▼▼▼

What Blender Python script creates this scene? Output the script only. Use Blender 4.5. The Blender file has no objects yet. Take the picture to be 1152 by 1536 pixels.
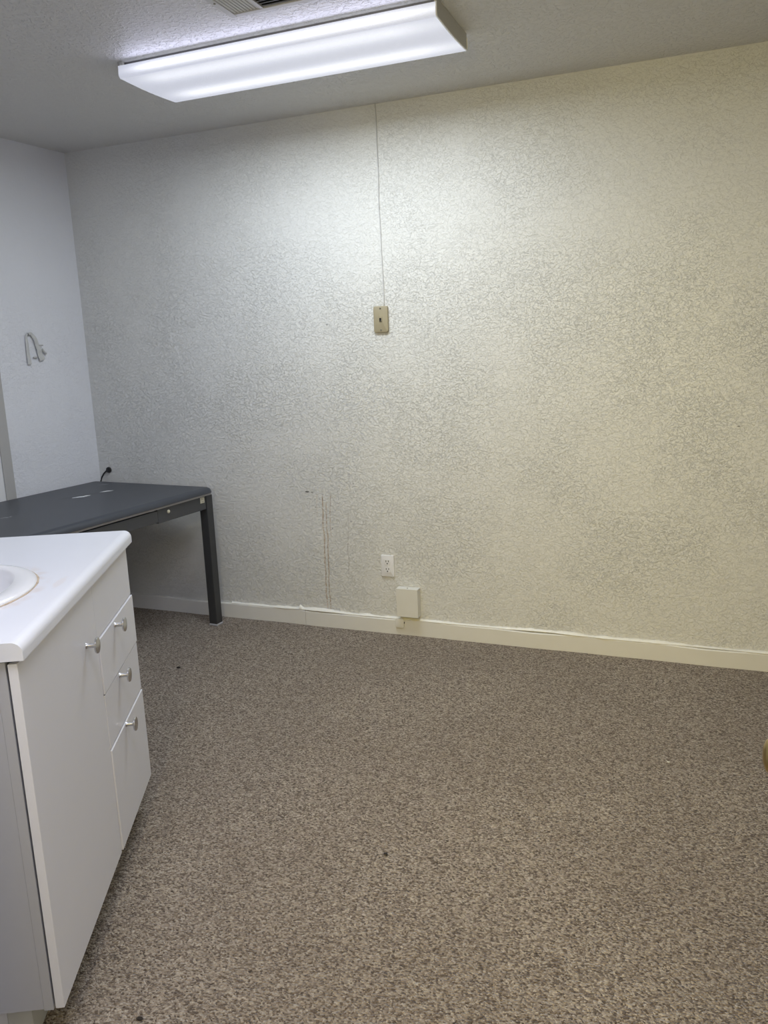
import bpy, bmesh, math, random
from mathutils import Vector, Matrix
C = bpy.context.scene.collection
S = bpy.context.scene
PI = math.pi
random.seed(7)

# ---------------------------------------------------------------- camera
R = Vector((0.92886408, 0.36840035, -0.03863559))
U = Vector((-0.03952108, 0.20226875, 0.97853229))
F = Vector((-0.36830641, 0.90739657, -0.20243976))
cam = bpy.data.cameras.new('camera')
cam.sensor_fit = 'HORIZONTAL'
cam.sensor_width = 36.0
cam.lens = 36.0 * 1207.0 / 1152.0
cam.clip_start = 0.02
camo = bpy.data.objects.new('camera', cam)
C.objects.link(camo)
m = Matrix((R, U, -F)).transposed().to_4x4()
m.translation = Vector((3.13721, -3.53786, 1.40461))
camo.matrix_world = m
S.camera = camo

# ---------------------------------------------------------------- light, exposure
S.view_settings.view_transform = 'Standard'
S.view_settings.look = 'None'
S.view_settings.exposure = 0.06
S.view_settings.gamma = 1.0
S.view_settings.use_curve_mapping = False
W = bpy.data.worlds.new('world')
S.world = W
W.use_nodes = True
W.node_tree.nodes['Background'].inputs[0].default_value = (0.6, 0.62, 0.7, 1)
W.node_tree.nodes['Background'].inputs[1].default_value = 0.02


def area_light(name, loc, direction, sx, sy, power, color, spread=180):
    l = bpy.data.lights.new(name, 'AREA')
    l.shape = 'RECTANGLE'
    l.size, l.size_y = sx, sy
    l.energy = power
    l.color = color
    l.spread = math.radians(spread)
    o = bpy.data.objects.new(name, l)
    C.objects.link(o)
    o.location = loc
    o.rotation_euler = Vector(direction).to_track_quat('-Z', 'Y').to_euler()
    return o


# unseen warm fill added in the hallway, aimed in through the doorway
area_light('hall_warm_fill', (2.85, -4.55, 1.60), (0.02, 1.0, -0.02), 0.35, 0.5, 5.4, (1.0, 0.77, 0.08), 75)
area_light('hall_floor_fill', (2.95, -4.25, 1.98), (-0.06, 1.0, -0.62), 0.25, 0.25, 4.2, (1.0, 0.73, 0.06), 66)  # second unseen fill, added to warm the carpet
# unseen overhead fill added above the frame: cool on the left, warm on the right
area_light('overhead_fill_cool', (2.45, -2.85, 2.38), (0, 0, -1), 1.1, 0.3, 23.0, (0.83, 0.85, 1.0))
area_light('overhead_fill_warm', (3.45, -2.0, 2.38), (0, 0, -1), 0.3, 1.1, 4.2, (1.0, 0.97, 0.85))
TUBE_POWER = 19.4
TUBE_SPREAD = 180
TUBE_SIDE = 0.60
TUBE_COLOR = (0.85, 0.93, 1.0)
SIDE_COLOR = (0.71, 0.73, 1.0)

# ---------------------------------------------------------------- node helpers
class G:
    """tiny wrapper round a node tree"""
    def __init__(s, name):
        s.m = bpy.data.materials.new(name)
        s.m.use_nodes = True
        s.t = s.m.node_tree
        s.b = s.t.nodes['Principled BSDF']
        s.tc = s.t.nodes.new('ShaderNodeTexCoord')
    def link(s, a, b):
        s.t.links.new(a, b)
    def val(s, inp, v):
        if hasattr(v, 'is_linked') or isinstance(v, bpy.types.NodeSocket):
            s.link(v, inp)
        else:
            inp.default_value = v
    def math(s, op, a, b=0.0, c=0.0, clamp=False):
        n = s.t.nodes.new('ShaderNodeMath')
        n.operation = op
        n.use_clamp = clamp
        s.val(n.inputs[0], a); s.val(n.inputs[1], b); s.val(n.inputs[2], c)
        return n.outputs[0]
    def xyz(s, vec=None):
        n = s.t.nodes.new('ShaderNodeSeparateXYZ')
        s.link(vec if vec is not None else s.tc.outputs['Object'], n.inputs[0])
        return n.outputs
    def mapping(s, scale=(1, 1, 1), rot=(0, 0, 0), vec=None):
        n = s.t.nodes.new('ShaderNodeMapping')
        n.inputs['Scale'].default_value = scale
        n.inputs['Rotation'].default_value = rot
        s.link(vec if vec is not None else s.tc.outputs['Object'], n.inputs['Vector'])
        return n.outputs[0]
    def noise(s, scale, detail=2, rough=.5, dist=0, vec=None, color=False):
        n = s.t.nodes.new('ShaderNodeTexNoise')
        n.inputs['Scale'].default_value = scale
        n.inputs['Detail'].default_value = detail
        n.inputs['Roughness'].default_value = rough
        n.inputs['Distortion'].default_value = dist
        s.link(vec if vec is not None else s.tc.outputs['Object'], n.inputs['Vector'])
        return n.outputs['Color' if color else 'Fac']
    def voronoi(s, scale, feature='F1', vec=None, out='Distance'):
        n = s.t.nodes.new('ShaderNodeTexVoronoi')
        n.feature = feature
        n.inputs['Scale'].default_value = scale
        s.link(vec if vec is not None else s.tc.outputs['Object'], n.inputs['Vector'])
        return n.outputs[out]
    def smooth(s, v, a, b, lo=0.0, hi=1.0):
        n = s.t.nodes.new('ShaderNodeMapRange')
        n.interpolation_type = 'SMOOTHSTEP'
        s.val(n.inputs['Value'], v)
        n.inputs['From Min'].default_value = a
        n.inputs['From Max'].default_value = b
        n.inputs['To Min'].default_value = lo
        n.inputs['To Max'].default_value = hi
        return n.outputs['Result']
    def ramp(s, v, stops, interp='LINEAR'):
        n = s.t.nodes.new('ShaderNodeValToRGB')
        n.color_ramp.interpolation = interp
        e = n.color_ramp.elements
        while len(e) < len(stops):
            e.new(0.5)
        for k, (p, c) in enumerate(stops):
            e[k].position = p
            e[k].color = (*c, 1) if len(c) == 3 else c
        s.val(n.inputs[0], v)
        return n.outputs[0]
    def mix(s, fac, a, b, mode='MIX'):
        n = s.t.nodes.new('ShaderNodeMix')
        n.data_type = 'RGBA'
        n.blend_type = mode
        s.val(n.inputs[0], fac)
        for i, v in ((6, a), (7, b)):
            if isinstance(v, tuple):
                n.inputs[i].default_value = (*v, 1)
            else:
                s.link(v, n.inputs[i])
        return n.outputs[2]
    def bump(s, h, dist=.01, strength=1.0, normal=None):
        n = s.t.nodes.new('ShaderNodeBump')
        n.inputs['Distance'].default_value = dist
        n.inputs['Strength'].default_value = strength
        s.link(h, n.inputs['Height'])
        if normal is not None:
            s.link(normal, n.inputs['Normal'])
        s.link(n.outputs[0], s.b.inputs['Normal'])
        return n.outputs[0]
    def base(s, v):
        if isinstance(v, tuple):
            s.b.inputs['Base Color'].default_value = (*v, 1)
        else:
            s.link(v, s.b.inputs['Base Color'])
    def pbr(s, rough=.5, metal=0, spec=.5):
        s.b.inputs['Roughness'].default_value = rough
        s.b.inputs['Metallic'].default_value = metal
        s.b.inputs['Specular IOR Level'].default_value = spec


def plain(name, col, rough=.5, metal=0, spec=.5, grain=0.04, gscale=40, bump=0.0):
    g = G(name)
    n = g.noise(gscale, 3)
    lo = tuple(c * (1 - grain) for c in col)
    hi = tuple(min(1, c * (1 + grain)) for c in col)
    g.base(g.mix(n, lo, hi))
    g.pbr(rough, metal, spec)
    if bump:
        g.bump(n, bump)
    return g.m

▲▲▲

**Exercise directions**
Exactly as written, please give again the lines from the beginning of the listing through the line containing "random.seed(7)", inclusive, without any pictures.

**Final answer**
What Blender Python script creates this scene? Output the script only. Use Blender 4.5. The Blender file has no objects yet. Take the picture to be 1152 by 1536 pixels.
import bpy, bmesh, math, random
from mathutils import Vector, Matrix
C = bpy.context.scene.collection
S = bpy.context.scene
PI = math.pi
random.seed(7)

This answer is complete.